**EXERCISE TASK:**
Retype the material that follows, keeping every word as it is.

# # # # #

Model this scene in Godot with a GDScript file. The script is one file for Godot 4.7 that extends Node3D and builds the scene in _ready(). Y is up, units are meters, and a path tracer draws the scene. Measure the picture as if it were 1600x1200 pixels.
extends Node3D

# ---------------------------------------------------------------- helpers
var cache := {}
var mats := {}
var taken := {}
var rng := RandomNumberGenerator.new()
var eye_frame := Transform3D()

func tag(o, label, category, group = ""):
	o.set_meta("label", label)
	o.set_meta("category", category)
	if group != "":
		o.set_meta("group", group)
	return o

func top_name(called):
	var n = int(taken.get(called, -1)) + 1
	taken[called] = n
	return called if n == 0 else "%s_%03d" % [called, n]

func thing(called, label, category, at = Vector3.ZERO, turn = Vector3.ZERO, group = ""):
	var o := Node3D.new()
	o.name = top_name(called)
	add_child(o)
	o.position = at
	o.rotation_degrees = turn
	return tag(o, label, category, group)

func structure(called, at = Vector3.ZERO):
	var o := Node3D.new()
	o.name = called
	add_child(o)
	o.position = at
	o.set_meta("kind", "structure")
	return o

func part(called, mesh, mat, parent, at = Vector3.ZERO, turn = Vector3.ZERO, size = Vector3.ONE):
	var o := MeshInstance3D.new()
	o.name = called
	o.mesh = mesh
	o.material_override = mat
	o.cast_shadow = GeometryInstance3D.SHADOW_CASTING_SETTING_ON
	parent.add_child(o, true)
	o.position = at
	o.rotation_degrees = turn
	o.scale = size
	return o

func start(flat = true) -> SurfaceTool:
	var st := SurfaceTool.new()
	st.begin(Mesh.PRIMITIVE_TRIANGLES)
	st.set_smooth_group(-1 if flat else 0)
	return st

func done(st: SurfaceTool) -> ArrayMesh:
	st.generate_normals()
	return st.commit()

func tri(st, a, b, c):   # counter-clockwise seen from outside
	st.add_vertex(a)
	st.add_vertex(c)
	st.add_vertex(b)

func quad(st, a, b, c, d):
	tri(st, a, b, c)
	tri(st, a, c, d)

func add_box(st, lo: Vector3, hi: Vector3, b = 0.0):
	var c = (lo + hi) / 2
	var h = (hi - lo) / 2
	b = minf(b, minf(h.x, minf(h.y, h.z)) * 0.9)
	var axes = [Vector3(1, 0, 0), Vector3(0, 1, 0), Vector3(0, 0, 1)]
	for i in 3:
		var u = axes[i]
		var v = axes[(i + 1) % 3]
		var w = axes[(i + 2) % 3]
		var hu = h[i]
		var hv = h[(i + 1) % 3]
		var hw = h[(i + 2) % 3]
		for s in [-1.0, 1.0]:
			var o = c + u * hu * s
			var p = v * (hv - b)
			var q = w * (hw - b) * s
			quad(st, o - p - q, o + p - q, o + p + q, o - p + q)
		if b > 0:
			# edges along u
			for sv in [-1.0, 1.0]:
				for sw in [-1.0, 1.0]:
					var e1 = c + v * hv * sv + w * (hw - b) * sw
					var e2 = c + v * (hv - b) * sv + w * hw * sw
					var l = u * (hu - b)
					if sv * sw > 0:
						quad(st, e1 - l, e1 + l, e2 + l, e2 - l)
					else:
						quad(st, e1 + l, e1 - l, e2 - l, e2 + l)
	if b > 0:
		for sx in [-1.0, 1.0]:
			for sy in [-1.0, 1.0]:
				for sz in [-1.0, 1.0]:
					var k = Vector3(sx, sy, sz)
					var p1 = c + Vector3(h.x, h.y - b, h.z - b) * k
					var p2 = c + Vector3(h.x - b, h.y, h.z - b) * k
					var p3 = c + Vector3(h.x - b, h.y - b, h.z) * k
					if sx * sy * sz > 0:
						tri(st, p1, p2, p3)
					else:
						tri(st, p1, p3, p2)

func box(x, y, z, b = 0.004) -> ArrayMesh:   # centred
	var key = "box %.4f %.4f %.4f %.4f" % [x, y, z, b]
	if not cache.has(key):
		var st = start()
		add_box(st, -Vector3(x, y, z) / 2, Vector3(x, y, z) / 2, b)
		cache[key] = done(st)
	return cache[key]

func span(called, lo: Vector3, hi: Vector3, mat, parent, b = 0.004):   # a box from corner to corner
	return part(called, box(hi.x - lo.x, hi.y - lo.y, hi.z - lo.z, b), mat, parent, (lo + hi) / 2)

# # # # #

**PROBLEM SOLUTION:**
Model this scene in Godot with a GDScript file. The script is one file for Godot 4.7 that extends Node3D and builds the scene in _ready(). Y is up, units are meters, and a path tracer draws the scene. Measure the picture as if it were 1600x1200 pixels.
extends Node3D

# ---------------------------------------------------------------- helpers
var cache := {}
var mats := {}
var taken := {}
var rng := RandomNumberGenerator.new()
var eye_frame := Transform3D()

func tag(o, label, category, group = ""):
	o.set_meta("label", label)
	o.set_meta("category", category)
	if group != "":
		o.set_meta("group", group)
	return o

func top_name(called):
	var n = int(taken.get(called, -1)) + 1
	taken[called] = n
	return called if n == 0 else "%s_%03d" % [called, n]

func thing(called, label, category, at = Vector3.ZERO, turn = Vector3.ZERO, group = ""):
	var o := Node3D.new()
	o.name = top_name(called)
	add_child(o)
	o.position = at
	o.rotation_degrees = turn
	return tag(o, label, category, group)

func structure(called, at = Vector3.ZERO):
	var o := Node3D.new()
	o.name = called
	add_child(o)
	o.position = at
	o.set_meta("kind", "structure")
	return o

func part(called, mesh, mat, parent, at = Vector3.ZERO, turn = Vector3.ZERO, size = Vector3.ONE):
	var o := MeshInstance3D.new()
	o.name = called
	o.mesh = mesh
	o.material_override = mat
	o.cast_shadow = GeometryInstance3D.SHADOW_CASTING_SETTING_ON
	parent.add_child(o, true)
	o.position = at
	o.rotation_degrees = turn
	o.scale = size
	return o

func start(flat = true) -> SurfaceTool:
	var st := SurfaceTool.new()
	st.begin(Mesh.PRIMITIVE_TRIANGLES)
	st.set_smooth_group(-1 if flat else 0)
	return st

func done(st: SurfaceTool) -> ArrayMesh:
	st.generate_normals()
	return st.commit()

func tri(st, a, b, c):   # counter-clockwise seen from outside
	st.add_vertex(a)
	st.add_vertex(c)
	st.add_vertex(b)

func quad(st, a, b, c, d):
	tri(st, a, b, c)
	tri(st, a, c, d)

func add_box(st, lo: Vector3, hi: Vector3, b = 0.0):
	var c = (lo + hi) / 2
	var h = (hi - lo) / 2
	b = minf(b, minf(h.x, minf(h.y, h.z)) * 0.9)
	var axes = [Vector3(1, 0, 0), Vector3(0, 1, 0), Vector3(0, 0, 1)]
	for i in 3:
		var u = axes[i]
		var v = axes[(i + 1) % 3]
		var w = axes[(i + 2) % 3]
		var hu = h[i]
		var hv = h[(i + 1) % 3]
		var hw = h[(i + 2) % 3]
		for s in [-1.0, 1.0]:
			var o = c + u * hu * s
			var p = v * (hv - b)
			var q = w * (hw - b) * s
			quad(st, o - p - q, o + p - q, o + p + q, o - p + q)
		if b > 0:
			# edges along u
			for sv in [-1.0, 1.0]:
				for sw in [-1.0, 1.0]:
					var e1 = c + v * hv * sv + w * (hw - b) * sw
					var e2 = c + v * (hv - b) * sv + w * hw * sw
					var l = u * (hu - b)
					if sv * sw > 0:
						quad(st, e1 - l, e1 + l, e2 + l, e2 - l)
					else:
						quad(st, e1 + l, e1 - l, e2 - l, e2 + l)
	if b > 0:
		for sx in [-1.0, 1.0]:
			for sy in [-1.0, 1.0]:
				for sz in [-1.0, 1.0]:
					var k = Vector3(sx, sy, sz)
					var p1 = c + Vector3(h.x, h.y - b, h.z - b) * k
					var p2 = c + Vector3(h.x - b, h.y, h.z - b) * k
					var p3 = c + Vector3(h.x - b, h.y - b, h.z) * k
					if sx * sy * sz > 0:
						tri(st, p1, p2, p3)
					else:
						tri(st, p1, p3, p2)

func box(x, y, z, b = 0.004) -> ArrayMesh:   # centred
	var key = "box %.4f %.4f %.4f %.4f" % [x, y, z, b]
	if not cache.has(key):
		var st = start()
		add_box(st, -Vector3(x, y, z) / 2, Vector3(x, y, z) / 2, b)
		cache[key] = done(st)
	return cache[key]

func span(called, lo: Vector3, hi: Vector3, mat, parent, b = 0.004):   # a box from corner to corner
	return part(called, box(hi.x - lo.x, hi.y - lo.y, hi.z - lo.z, b), mat, parent, (lo + hi) / 2)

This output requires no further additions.